A short single-juǎn polemical-doctrinal Pure Land treatise — a sustained refutation of standard objections to Pure Land devotion — composed by 袾宏 Yúnqī Zhūhóng 雲棲袾宏 (1535–1615), the most influential of the Four Great Monks of the Late Míng (晚明四大師) and the principal reformer of late-imperial monastic Buddhism. Issued from his abbacy at the Yúnqīsì 雲棲寺 in Hángzhōu 杭州 during the Wànlì reign.

Abstract

The Yíbiàn takes up the same Chán-side objections to Pure Land devotion that had been the principal target of 天如則 Tiānrú Wéizé’s Jìngtǔ huòwèn KR6p0053 two and a half centuries earlier — the doctrine of wéixīn jìngtǔ 唯心淨土 (“Pure Land is mind-only”), the apparent inferiority of niànfó to kànhuàtóu 看話頭 (Chán koan-investigation), the questions of self-power versus other-power, and the role of Pure Land devotion in advanced practice. Yúnqī’s argument is more focussed and more polemical than Tiānrú’s: he is responding to specific late-Míng Chán partisans, not to a generic interlocutor, and he names the targets — most prominently those who would dismiss Pure Land devotion as a beginner’s expedient. His core position, repeated throughout the late-Míng Pure Land tradition, is that Chán and Pure Land are not in tension but mutually constitutive: the realised Chán adept practices Pure Land devotion as the natural expression of awakened intent, while the beginning practitioner is brought to maturity through Pure Land cultivation.

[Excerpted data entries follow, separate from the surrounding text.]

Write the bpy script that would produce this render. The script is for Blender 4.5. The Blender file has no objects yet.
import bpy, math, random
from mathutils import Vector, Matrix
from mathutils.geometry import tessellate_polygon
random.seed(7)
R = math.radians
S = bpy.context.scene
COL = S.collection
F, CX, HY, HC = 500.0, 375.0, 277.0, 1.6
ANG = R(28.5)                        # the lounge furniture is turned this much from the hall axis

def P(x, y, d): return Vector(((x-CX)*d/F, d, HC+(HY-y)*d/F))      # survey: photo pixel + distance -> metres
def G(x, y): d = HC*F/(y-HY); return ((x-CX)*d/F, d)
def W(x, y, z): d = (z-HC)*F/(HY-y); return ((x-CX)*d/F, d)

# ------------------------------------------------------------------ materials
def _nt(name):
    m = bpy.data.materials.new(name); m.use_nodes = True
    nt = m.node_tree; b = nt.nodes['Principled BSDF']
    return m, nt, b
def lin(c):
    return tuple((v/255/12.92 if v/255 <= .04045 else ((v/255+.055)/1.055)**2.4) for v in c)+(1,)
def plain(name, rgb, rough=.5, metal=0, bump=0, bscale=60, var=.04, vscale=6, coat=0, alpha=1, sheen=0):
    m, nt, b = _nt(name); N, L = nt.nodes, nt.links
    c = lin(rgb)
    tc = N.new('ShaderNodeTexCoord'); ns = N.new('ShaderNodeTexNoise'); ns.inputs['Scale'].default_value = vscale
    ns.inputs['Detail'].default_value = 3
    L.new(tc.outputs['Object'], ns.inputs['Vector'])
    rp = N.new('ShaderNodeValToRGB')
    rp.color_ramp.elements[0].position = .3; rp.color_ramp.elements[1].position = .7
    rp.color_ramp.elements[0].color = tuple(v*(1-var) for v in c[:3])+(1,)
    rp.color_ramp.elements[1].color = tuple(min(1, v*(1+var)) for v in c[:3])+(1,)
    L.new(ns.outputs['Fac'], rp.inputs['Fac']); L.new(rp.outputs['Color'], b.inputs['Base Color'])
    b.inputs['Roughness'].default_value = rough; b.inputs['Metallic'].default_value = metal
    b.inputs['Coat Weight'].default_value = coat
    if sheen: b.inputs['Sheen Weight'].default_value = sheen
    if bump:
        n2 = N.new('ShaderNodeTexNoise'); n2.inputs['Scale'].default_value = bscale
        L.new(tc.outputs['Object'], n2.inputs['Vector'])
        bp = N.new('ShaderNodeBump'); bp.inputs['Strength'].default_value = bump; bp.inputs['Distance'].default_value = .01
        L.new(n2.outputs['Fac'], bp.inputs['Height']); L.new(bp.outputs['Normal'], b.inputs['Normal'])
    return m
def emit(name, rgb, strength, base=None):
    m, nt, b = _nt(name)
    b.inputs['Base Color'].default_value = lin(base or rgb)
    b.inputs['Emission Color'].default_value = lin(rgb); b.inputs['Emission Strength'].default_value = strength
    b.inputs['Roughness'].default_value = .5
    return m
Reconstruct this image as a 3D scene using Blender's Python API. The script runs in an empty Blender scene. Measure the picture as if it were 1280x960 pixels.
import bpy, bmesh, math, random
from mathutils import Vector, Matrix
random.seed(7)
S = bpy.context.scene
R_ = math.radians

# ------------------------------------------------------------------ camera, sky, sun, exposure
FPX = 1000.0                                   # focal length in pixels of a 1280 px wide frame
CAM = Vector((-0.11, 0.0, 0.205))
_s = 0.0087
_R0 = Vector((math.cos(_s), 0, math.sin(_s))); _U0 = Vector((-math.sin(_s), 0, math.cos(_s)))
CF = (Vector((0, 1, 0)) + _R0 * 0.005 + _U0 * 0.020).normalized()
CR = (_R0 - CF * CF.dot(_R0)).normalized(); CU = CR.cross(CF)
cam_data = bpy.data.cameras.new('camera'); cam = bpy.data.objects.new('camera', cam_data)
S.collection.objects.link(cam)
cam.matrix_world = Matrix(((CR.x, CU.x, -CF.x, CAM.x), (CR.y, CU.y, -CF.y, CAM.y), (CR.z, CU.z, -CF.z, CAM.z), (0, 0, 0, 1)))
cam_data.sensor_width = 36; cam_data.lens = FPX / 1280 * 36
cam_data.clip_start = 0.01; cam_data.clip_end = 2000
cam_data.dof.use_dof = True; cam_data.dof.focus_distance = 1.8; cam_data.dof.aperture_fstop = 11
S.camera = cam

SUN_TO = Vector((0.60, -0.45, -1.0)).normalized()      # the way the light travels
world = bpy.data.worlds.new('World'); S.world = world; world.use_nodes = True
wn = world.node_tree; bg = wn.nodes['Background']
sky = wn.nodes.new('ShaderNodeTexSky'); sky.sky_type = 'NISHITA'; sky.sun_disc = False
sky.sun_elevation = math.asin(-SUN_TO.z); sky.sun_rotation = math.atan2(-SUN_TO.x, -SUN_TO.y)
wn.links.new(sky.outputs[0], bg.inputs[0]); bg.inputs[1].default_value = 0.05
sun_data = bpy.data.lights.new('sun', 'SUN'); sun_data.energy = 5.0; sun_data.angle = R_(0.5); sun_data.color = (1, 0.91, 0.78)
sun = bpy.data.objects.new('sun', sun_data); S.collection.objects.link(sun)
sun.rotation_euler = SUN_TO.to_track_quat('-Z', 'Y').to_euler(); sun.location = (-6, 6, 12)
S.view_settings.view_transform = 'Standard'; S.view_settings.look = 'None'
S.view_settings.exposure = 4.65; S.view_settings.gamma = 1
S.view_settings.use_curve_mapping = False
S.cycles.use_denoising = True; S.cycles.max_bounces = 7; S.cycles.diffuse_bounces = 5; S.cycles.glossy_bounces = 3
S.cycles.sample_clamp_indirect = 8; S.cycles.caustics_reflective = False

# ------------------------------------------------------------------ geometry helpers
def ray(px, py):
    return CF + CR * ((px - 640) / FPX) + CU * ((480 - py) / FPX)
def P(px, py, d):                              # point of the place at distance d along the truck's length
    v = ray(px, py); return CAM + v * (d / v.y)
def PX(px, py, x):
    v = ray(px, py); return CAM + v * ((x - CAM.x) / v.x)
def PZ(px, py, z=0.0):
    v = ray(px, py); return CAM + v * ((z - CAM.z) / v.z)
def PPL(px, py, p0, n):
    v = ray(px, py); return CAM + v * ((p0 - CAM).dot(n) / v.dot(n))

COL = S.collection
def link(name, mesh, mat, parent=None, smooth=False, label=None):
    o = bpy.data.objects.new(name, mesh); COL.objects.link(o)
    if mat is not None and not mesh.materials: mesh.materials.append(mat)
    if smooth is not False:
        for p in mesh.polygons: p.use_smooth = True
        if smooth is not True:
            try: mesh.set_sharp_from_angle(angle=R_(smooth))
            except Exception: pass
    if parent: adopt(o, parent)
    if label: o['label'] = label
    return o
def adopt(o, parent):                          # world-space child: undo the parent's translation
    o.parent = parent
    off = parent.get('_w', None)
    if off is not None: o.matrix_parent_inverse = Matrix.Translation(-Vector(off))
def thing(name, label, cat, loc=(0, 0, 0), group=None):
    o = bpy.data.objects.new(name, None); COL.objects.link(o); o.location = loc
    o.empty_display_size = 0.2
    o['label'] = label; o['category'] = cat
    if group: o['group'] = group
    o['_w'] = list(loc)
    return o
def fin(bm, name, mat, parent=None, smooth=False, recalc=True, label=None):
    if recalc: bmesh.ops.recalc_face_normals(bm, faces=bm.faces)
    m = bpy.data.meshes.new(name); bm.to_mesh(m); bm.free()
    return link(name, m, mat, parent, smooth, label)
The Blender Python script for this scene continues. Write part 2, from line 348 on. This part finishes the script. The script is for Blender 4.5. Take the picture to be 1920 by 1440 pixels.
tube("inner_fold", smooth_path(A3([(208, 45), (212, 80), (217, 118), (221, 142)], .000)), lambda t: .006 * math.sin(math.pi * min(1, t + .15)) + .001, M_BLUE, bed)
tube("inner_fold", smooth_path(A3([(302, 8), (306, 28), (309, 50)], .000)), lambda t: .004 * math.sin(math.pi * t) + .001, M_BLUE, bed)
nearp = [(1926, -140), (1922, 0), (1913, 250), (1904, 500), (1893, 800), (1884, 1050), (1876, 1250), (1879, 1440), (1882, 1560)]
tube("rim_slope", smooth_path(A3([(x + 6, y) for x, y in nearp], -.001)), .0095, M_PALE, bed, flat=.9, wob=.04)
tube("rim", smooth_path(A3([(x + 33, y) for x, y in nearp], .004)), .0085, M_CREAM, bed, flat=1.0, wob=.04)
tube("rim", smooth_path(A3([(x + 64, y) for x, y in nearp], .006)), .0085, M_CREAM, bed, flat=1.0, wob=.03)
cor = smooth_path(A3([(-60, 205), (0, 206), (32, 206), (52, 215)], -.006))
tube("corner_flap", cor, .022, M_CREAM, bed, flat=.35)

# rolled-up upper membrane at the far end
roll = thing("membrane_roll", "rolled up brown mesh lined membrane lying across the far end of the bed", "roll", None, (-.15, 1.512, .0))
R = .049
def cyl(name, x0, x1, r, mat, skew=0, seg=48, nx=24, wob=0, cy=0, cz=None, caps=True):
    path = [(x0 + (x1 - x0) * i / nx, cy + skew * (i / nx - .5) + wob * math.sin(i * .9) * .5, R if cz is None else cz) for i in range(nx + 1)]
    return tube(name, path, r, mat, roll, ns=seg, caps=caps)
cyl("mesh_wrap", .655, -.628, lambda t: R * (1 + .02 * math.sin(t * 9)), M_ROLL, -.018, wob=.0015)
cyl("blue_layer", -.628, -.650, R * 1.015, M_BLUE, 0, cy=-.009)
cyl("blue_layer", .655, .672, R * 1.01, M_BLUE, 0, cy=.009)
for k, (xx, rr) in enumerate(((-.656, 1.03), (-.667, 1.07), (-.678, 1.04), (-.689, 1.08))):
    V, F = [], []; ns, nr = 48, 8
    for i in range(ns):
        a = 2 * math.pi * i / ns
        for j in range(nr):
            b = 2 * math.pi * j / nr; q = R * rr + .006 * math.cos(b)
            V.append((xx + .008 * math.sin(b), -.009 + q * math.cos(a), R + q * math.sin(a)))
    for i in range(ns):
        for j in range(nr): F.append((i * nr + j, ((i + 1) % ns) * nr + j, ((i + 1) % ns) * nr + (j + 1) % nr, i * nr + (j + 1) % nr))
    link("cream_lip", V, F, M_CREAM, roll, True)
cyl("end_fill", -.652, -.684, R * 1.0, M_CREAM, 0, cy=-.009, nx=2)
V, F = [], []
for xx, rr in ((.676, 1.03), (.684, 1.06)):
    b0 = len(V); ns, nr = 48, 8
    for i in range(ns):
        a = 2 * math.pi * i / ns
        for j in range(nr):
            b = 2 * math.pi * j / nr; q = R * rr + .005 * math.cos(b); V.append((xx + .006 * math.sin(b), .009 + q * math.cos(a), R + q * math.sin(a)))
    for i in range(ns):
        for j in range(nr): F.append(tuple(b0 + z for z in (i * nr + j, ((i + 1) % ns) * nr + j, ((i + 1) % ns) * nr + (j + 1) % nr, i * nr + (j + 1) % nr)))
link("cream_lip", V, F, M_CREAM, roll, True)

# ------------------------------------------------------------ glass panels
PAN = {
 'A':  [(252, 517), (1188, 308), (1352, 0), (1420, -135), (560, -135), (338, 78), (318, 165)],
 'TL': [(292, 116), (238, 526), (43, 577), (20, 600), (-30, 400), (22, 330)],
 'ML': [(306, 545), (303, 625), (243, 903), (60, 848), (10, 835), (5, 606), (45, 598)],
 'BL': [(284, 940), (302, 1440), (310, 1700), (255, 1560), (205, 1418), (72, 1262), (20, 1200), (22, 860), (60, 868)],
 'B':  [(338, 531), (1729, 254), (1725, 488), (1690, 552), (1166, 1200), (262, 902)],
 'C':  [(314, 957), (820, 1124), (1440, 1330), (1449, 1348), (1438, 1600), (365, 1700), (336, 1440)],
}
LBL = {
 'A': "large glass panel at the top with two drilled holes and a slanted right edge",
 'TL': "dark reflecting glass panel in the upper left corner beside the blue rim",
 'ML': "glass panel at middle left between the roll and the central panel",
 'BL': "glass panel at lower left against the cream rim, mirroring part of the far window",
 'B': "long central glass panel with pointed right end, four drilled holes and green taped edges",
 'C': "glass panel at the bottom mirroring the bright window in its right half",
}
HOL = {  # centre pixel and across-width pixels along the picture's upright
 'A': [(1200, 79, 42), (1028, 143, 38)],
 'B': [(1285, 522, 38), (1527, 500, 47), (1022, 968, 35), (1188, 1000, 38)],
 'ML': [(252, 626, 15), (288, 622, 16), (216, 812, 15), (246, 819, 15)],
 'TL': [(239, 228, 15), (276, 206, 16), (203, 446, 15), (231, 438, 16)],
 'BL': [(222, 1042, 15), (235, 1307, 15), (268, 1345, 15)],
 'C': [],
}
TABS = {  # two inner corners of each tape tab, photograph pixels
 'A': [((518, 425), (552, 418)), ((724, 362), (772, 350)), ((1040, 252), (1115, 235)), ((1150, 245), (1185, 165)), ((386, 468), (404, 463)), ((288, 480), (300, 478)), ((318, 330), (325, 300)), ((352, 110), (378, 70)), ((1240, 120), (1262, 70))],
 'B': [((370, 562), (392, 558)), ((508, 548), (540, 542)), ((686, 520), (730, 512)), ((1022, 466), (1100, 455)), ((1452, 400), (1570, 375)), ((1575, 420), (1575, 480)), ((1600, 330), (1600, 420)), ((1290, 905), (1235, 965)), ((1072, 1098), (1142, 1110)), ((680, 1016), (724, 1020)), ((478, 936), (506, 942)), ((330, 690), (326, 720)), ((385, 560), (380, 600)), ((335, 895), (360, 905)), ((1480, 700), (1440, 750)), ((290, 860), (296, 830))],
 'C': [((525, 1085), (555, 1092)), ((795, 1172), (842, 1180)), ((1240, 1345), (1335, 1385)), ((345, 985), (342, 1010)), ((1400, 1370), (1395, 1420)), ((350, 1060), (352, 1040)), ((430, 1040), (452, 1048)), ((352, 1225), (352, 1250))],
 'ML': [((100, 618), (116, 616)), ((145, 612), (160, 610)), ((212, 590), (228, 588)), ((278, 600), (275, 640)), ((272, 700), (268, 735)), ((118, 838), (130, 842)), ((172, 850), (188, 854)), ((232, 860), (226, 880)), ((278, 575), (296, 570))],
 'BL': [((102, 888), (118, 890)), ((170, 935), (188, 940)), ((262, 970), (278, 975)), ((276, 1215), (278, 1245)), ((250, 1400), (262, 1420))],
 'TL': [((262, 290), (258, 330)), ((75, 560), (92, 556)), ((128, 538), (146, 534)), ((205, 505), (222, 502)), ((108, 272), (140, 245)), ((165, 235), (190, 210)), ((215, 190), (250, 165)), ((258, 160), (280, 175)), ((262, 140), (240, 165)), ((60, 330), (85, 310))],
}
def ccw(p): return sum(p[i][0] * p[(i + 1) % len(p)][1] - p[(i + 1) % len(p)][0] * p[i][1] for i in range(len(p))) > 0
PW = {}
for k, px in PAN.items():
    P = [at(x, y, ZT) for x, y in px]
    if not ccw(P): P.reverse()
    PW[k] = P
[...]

The Yíbiàn is one of a constellation of Yúnqī’s Pure Land writings that together constitute the doctrinal foundation of the late-imperial Pure Land tradition: alongside the Ēmítuó jīng shūchāo 阿彌陀經疏鈔 KR6p0028 (his magisterial commentary on the Smaller Sukhāvatīvyūha), the Wǎngshēng jí 往生集 (his hagiographical compendium of Pure Land devotees), the Dá sìshíbā wèn KR6p0063, and the Xīfāng yuànwén KR6p0064. The Yíbiàn is the most polemical of these and the most directly engaged with the doctrinal objections to Pure Land devotion that the late-Míng Chán establishment had raised.

The Taishō text (T47N1977) is the standard recension. No preface fixes the composition date; the bracket adopted (1580–1615) covers Yúnqī’s mature period at Yúnqīsì from his establishment there in 萬曆 4 (1576) until his death in 萬曆 43 (1615).

Translations and research

  • Yü, Chün-fang. The Renewal of Buddhism in China: Chu-hung and the Late Ming Synthesis. New York: Columbia University Press, 1981 — the standard English-language study of Yúnqī Zhūhóng’s life and thought, with substantial treatment of the Pure Land writings including the Yí-biàn.
  • Eichman, Jennifer. A Late Sixteenth-Century Chinese Buddhist Fellowship. Leiden: Brill, 2016 — places Yúnqī’s Pure Land programme in its late-Míng intellectual network.
  • Araki Kengo 荒木見悟. Yúnqī Zhūhóng no kenkyū 雲棲袾宏の研究. Tokyo: Daizō shuppan, 1985 — the principal Japanese monograph.
  • Shengyan 聖嚴. Míng-mò Fójiào yán-jiū 明末佛教研究. Taipei, 1987 — chapters on Yúnqī.